• Instructions to follow: Give back exactly the lines that run from the beginning of the entries to the line containing "PI = math.pi", both included, and nothing else.

• The records:
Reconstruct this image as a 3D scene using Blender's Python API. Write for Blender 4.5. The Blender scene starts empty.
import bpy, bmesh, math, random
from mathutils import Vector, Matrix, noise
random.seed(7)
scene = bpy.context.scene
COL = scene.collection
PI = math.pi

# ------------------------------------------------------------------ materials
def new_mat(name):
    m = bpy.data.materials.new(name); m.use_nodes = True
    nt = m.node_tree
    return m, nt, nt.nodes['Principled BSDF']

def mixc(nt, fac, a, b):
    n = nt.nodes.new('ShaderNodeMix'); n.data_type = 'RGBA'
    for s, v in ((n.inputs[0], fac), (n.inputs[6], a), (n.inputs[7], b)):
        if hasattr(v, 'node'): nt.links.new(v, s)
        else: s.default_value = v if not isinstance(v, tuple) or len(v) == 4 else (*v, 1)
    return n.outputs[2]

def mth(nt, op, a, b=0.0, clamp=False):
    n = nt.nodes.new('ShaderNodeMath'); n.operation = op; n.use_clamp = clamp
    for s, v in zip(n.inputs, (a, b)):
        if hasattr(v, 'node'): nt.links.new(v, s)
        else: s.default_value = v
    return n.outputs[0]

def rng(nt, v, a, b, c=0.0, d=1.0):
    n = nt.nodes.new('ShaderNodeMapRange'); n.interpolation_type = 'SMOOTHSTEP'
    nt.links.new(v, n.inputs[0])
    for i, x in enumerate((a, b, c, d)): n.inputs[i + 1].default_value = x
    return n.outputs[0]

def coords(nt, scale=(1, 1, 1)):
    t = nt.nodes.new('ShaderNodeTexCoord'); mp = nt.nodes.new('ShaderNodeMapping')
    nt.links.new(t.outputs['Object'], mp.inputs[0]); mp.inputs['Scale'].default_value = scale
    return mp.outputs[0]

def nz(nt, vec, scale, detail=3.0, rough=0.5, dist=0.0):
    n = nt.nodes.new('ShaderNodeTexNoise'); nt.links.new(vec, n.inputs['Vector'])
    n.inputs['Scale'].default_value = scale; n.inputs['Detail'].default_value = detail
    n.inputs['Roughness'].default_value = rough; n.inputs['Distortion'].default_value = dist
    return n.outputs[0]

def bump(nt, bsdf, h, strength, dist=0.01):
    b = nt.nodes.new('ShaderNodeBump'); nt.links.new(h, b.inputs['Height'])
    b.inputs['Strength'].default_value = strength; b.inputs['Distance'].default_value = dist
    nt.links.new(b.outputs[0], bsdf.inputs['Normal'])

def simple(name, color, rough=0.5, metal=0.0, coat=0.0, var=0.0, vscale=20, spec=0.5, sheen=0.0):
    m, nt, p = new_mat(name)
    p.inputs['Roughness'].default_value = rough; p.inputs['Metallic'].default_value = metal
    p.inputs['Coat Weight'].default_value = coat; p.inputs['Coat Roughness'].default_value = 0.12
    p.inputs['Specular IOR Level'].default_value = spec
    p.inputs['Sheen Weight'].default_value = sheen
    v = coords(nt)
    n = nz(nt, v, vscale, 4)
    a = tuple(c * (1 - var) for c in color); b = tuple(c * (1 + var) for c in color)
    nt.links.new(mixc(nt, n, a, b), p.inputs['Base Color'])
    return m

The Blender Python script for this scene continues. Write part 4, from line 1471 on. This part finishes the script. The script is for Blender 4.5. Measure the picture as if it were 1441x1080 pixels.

• Result of this task:
Reconstruct this image as a 3D scene using Blender's Python API. Write for Blender 4.5. The Blender scene starts empty.
import bpy, bmesh, math, random
from mathutils import Vector, Matrix, noise
random.seed(7)
scene = bpy.context.scene
COL = scene.collection
PI = math.pi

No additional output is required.